A partir de ese momento, ya no controlaremos a Raiden dentro del juego. Sólo veremos lo que resta de historia en forma de cinemáticas. Porque él, simbólicamente, ha asumido la agenda sobre su propia vida. Se ha deshecho del control de los Patriots, ha dejado de ser un muñeco de pruebas para Solidus, ha decidido asumir una identidad propia al aceptar a Rose, pero también ha roto con nosotros, quienes le controlábamos en las sombras. Igual que Solid Snake finge su muerte al principio del juego para poder cumplir su misión al deshacerse de aquello que le lastraba como soldado: nuestro control sobre sus movimientos.
Metal Gear Solid 2 trata sobre la desinformación, la no existencia de la verdad absoluta y la realidad como constructo, pero su tema es la libertad. Su subtítulo, Sons of Liberty, se refiere a Snake y Raiden. Dos personas que aprenden que la libertad no radica en hacer lo que quieren, sino en asumir una posición crítica donde pueden discernir lo que es importante y lo que no para crear su propia perspectiva de las cosas, definiendo de ese modo una identidad personal. Dejar de ser peleles que solo cumplen órdenes, que son esclavos de su pasado o de ideas regurgitadas por otros, que realmente nunca se han parado a pensar.
Por eso resulta tan triste la recepción que tuvo el juego en su momento.
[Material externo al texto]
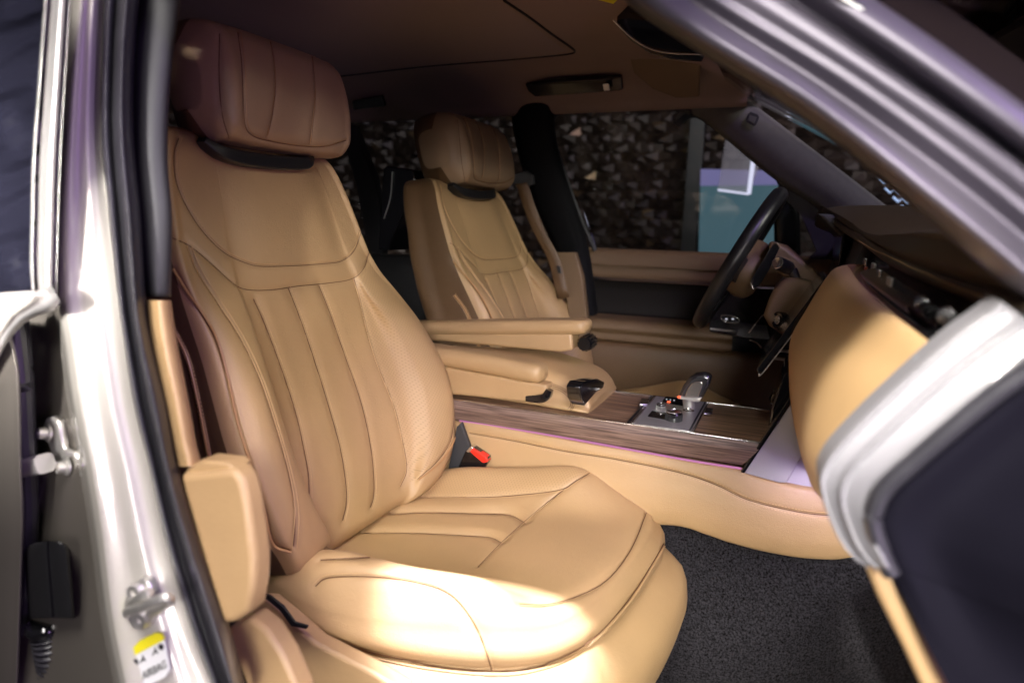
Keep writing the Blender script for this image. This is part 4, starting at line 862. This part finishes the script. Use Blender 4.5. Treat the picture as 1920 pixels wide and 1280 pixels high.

Porque lo que Hideo Kojima quería narrar es algo que tenía un correlato en las mecánicas, pero también en lo que ofreció a los jugadores. Metal Gear Solid 2 nos quita el control de Snake porque se libera de nuestro control. Nos da el control de Raiden porque es una persona que es controlada por todas las personas que le rodean, precisamente, porque no tiene una identidad. No es nadie. Y solo es alguien cuando empieza a tomar decisiones sobre lo que es verdad, lo que es justo y lo que quiere para su vida y para aquellos quienes le rodean. Algo que los jugadores y buena parte de la crítica no hicieron; se les enseñó Metal Gear Solid, les gustó y quisieron más de lo mismo. No debatieron con las ideas de Metal Gear Solid 2. No debatieron con su forma. Simplemente, se negaron a que les dieran un juego que no fuera un constante cosquilleo de endorfinas fruto del control mental de un diseñador que sabe perfectamente que teclas tocar para que se sintieran satisfechos, aunque fuera a costa de no contar nada. Y Hideo Kojima no estaba interesado en hacer eso, creando una obra de arte en el proceso, no un simple mecanismo de control para abrir las carteras de aquellos que alguna vez llegaron a pensar con los videojuegos.